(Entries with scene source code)
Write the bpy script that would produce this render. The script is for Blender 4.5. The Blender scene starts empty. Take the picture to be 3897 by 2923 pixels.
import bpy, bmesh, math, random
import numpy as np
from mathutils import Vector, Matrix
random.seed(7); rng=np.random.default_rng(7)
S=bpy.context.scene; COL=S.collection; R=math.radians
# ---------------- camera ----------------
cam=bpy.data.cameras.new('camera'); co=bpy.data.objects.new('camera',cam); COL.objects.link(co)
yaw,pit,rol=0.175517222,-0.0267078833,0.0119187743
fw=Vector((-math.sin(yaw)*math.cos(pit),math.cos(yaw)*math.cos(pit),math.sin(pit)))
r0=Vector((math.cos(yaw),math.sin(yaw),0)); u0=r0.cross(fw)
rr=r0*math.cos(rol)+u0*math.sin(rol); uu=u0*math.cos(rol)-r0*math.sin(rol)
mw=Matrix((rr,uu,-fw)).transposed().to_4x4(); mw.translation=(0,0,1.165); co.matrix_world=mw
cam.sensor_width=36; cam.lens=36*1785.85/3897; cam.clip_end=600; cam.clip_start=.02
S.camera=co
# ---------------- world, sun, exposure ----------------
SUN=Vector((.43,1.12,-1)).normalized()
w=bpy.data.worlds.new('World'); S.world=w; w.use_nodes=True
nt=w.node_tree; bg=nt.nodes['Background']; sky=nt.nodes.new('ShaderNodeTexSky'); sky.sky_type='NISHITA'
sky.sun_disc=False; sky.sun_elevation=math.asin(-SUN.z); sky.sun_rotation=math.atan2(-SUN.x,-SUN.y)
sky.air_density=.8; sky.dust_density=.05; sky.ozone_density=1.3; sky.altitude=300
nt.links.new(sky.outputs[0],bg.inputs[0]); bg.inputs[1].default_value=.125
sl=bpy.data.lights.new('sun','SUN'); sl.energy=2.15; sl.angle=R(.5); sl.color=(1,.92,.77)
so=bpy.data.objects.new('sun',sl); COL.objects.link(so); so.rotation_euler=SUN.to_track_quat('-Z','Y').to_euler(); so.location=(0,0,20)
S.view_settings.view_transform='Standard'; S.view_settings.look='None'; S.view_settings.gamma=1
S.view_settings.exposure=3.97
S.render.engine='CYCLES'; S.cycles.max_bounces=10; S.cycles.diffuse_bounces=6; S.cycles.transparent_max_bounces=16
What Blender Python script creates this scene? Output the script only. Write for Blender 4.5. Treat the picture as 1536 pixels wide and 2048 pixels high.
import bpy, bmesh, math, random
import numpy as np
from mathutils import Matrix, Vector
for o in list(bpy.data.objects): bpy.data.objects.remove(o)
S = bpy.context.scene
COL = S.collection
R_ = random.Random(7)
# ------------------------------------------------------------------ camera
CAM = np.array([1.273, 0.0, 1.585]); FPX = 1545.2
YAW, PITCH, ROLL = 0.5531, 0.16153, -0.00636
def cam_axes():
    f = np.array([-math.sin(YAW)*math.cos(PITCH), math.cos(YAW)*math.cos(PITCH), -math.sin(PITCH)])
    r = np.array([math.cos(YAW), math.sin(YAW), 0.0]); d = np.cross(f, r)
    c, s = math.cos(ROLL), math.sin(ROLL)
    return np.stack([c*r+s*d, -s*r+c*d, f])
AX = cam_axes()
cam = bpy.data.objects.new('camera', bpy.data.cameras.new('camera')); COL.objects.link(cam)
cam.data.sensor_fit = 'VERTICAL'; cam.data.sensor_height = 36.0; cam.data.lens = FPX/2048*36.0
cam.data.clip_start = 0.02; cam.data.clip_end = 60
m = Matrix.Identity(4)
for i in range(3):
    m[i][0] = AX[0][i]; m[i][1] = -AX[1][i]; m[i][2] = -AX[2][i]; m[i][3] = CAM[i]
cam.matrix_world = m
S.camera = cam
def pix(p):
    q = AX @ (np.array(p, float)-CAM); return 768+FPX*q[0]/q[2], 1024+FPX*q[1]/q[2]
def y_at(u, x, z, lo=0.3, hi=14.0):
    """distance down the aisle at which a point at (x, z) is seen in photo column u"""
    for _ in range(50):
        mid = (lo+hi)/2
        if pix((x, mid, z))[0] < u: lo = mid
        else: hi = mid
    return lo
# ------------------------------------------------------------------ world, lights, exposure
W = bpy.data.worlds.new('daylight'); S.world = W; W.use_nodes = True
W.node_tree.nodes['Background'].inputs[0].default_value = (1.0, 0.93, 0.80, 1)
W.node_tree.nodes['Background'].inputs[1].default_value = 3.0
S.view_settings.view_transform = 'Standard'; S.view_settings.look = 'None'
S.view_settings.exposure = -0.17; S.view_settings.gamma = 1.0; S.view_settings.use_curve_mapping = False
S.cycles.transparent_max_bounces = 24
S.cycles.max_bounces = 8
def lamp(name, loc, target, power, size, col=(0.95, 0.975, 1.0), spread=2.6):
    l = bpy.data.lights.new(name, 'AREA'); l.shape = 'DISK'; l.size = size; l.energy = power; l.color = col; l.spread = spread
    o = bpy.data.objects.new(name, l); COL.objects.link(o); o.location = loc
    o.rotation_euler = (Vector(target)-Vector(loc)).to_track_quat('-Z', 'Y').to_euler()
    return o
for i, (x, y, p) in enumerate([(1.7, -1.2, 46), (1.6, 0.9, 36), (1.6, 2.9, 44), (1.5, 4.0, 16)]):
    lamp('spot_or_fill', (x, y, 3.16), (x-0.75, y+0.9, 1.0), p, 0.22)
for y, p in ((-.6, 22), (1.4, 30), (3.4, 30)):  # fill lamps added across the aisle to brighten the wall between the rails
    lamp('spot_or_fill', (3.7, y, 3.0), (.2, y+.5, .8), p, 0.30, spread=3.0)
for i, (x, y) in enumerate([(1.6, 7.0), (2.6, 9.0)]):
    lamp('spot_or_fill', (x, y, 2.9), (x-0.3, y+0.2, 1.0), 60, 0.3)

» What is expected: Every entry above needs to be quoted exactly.

» Exercise answer:
Write the bpy script that would produce this render. The script is for Blender 4.5. The Blender scene starts empty. Take the picture to be 3897 by 2923 pixels.
import bpy, bmesh, math, random
import numpy as np
from mathutils import Vector, Matrix
random.seed(7); rng=np.random.default_rng(7)
S=bpy.context.scene; COL=S.collection; R=math.radians
# ---------------- camera ----------------
cam=bpy.data.cameras.new('camera'); co=bpy.data.objects.new('camera',cam); COL.objects.link(co)
yaw,pit,rol=0.175517222,-0.0267078833,0.0119187743
fw=Vector((-math.sin(yaw)*math.cos(pit),math.cos(yaw)*math.cos(pit),math.sin(pit)))
r0=Vector((math.cos(yaw),math.sin(yaw),0)); u0=r0.cross(fw)
rr=r0*math.cos(rol)+u0*math.sin(rol); uu=u0*math.cos(rol)-r0*math.sin(rol)
mw=Matrix((rr,uu,-fw)).transposed().to_4x4(); mw.translation=(0,0,1.165); co.matrix_world=mw
cam.sensor_width=36; cam.lens=36*1785.85/3897; cam.clip_end=600; cam.clip_start=.02
S.camera=co
# ---------------- world, sun, exposure ----------------
SUN=Vector((.43,1.12,-1)).normalized()
w=bpy.data.worlds.new('World'); S.world=w; w.use_nodes=True
nt=w.node_tree; bg=nt.nodes['Background']; sky=nt.nodes.new('ShaderNodeTexSky'); sky.sky_type='NISHITA'
sky.sun_disc=False; sky.sun_elevation=math.asin(-SUN.z); sky.sun_rotation=math.atan2(-SUN.x,-SUN.y)
sky.air_density=.8; sky.dust_density=.05; sky.ozone_density=1.3; sky.altitude=300
nt.links.new(sky.outputs[0],bg.inputs[0]); bg.inputs[1].default_value=.125
sl=bpy.data.lights.new('sun','SUN'); sl.energy=2.15; sl.angle=R(.5); sl.color=(1,.92,.77)
so=bpy.data.objects.new('sun',sl); COL.objects.link(so); so.rotation_euler=SUN.to_track_quat('-Z','Y').to_euler(); so.location=(0,0,20)
S.view_settings.view_transform='Standard'; S.view_settings.look='None'; S.view_settings.gamma=1
S.view_settings.exposure=3.97
S.render.engine='CYCLES'; S.cycles.max_bounces=10; S.cycles.diffuse_bounces=6; S.cycles.transparent_max_bounces=16
What Blender Python script creates this scene? Output the script only. Write for Blender 4.5. Treat the picture as 1536 pixels wide and 2048 pixels high.
import bpy, bmesh, math, random
import numpy as np
from mathutils import Matrix, Vector
for o in list(bpy.data.objects): bpy.data.objects.remove(o)
S = bpy.context.scene
COL = S.collection
R_ = random.Random(7)
# ------------------------------------------------------------------ camera
CAM = np.array([1.273, 0.0, 1.585]); FPX = 1545.2
YAW, PITCH, ROLL = 0.5531, 0.16153, -0.00636
def cam_axes():
    f = np.array([-math.sin(YAW)*math.cos(PITCH), math.cos(YAW)*math.cos(PITCH), -math.sin(PITCH)])
    r = np.array([math.cos(YAW), math.sin(YAW), 0.0]); d = np.cross(f, r)
    c, s = math.cos(ROLL), math.sin(ROLL)
    return np.stack([c*r+s*d, -s*r+c*d, f])
AX = cam_axes()
cam = bpy.data.objects.new('camera', bpy.data.cameras.new('camera')); COL.objects.link(cam)
cam.data.sensor_fit = 'VERTICAL'; cam.data.sensor_height = 36.0; cam.data.lens = FPX/2048*36.0
cam.data.clip_start = 0.02; cam.data.clip_end = 60
m = Matrix.Identity(4)
for i in range(3):
    m[i][0] = AX[0][i]; m[i][1] = -AX[1][i]; m[i][2] = -AX[2][i]; m[i][3] = CAM[i]
cam.matrix_world = m
S.camera = cam
def pix(p):
    q = AX @ (np.array(p, float)-CAM); return 768+FPX*q[0]/q[2], 1024+FPX*q[1]/q[2]
def y_at(u, x, z, lo=0.3, hi=14.0):
    """distance down the aisle at which a point at (x, z) is seen in photo column u"""
    for _ in range(50):
        mid = (lo+hi)/2
        if pix((x, mid, z))[0] < u: lo = mid
        else: hi = mid
    return lo
# ------------------------------------------------------------------ world, lights, exposure
W = bpy.data.worlds.new('daylight'); S.world = W; W.use_nodes = True
W.node_tree.nodes['Background'].inputs[0].default_value = (1.0, 0.93, 0.80, 1)
W.node_tree.nodes['Background'].inputs[1].default_value = 3.0
S.view_settings.view_transform = 'Standard'; S.view_settings.look = 'None'
S.view_settings.exposure = -0.17; S.view_settings.gamma = 1.0; S.view_settings.use_curve_mapping = False
S.cycles.transparent_max_bounces = 24
S.cycles.max_bounces = 8
def lamp(name, loc, target, power, size, col=(0.95, 0.975, 1.0), spread=2.6):
    l = bpy.data.lights.new(name, 'AREA'); l.shape = 'DISK'; l.size = size; l.energy = power; l.color = col; l.spread = spread
    o = bpy.data.objects.new(name, l); COL.objects.link(o); o.location = loc
    o.rotation_euler = (Vector(target)-Vector(loc)).to_track_quat('-Z', 'Y').to_euler()
    return o
for i, (x, y, p) in enumerate([(1.7, -1.2, 46), (1.6, 0.9, 36), (1.6, 2.9, 44), (1.5, 4.0, 16)]):
    lamp('spot_or_fill', (x, y, 3.16), (x-0.75, y+0.9, 1.0), p, 0.22)
for y, p in ((-.6, 22), (1.4, 30), (3.4, 30)):  # fill lamps added across the aisle to brighten the wall between the rails
    lamp('spot_or_fill', (3.7, y, 3.0), (.2, y+.5, .8), p, 0.30, spread=3.0)
for i, (x, y) in enumerate([(1.6, 7.0), (2.6, 9.0)]):
    lamp('spot_or_fill', (x, y, 2.9), (x-0.3, y+0.2, 1.0), 60, 0.3)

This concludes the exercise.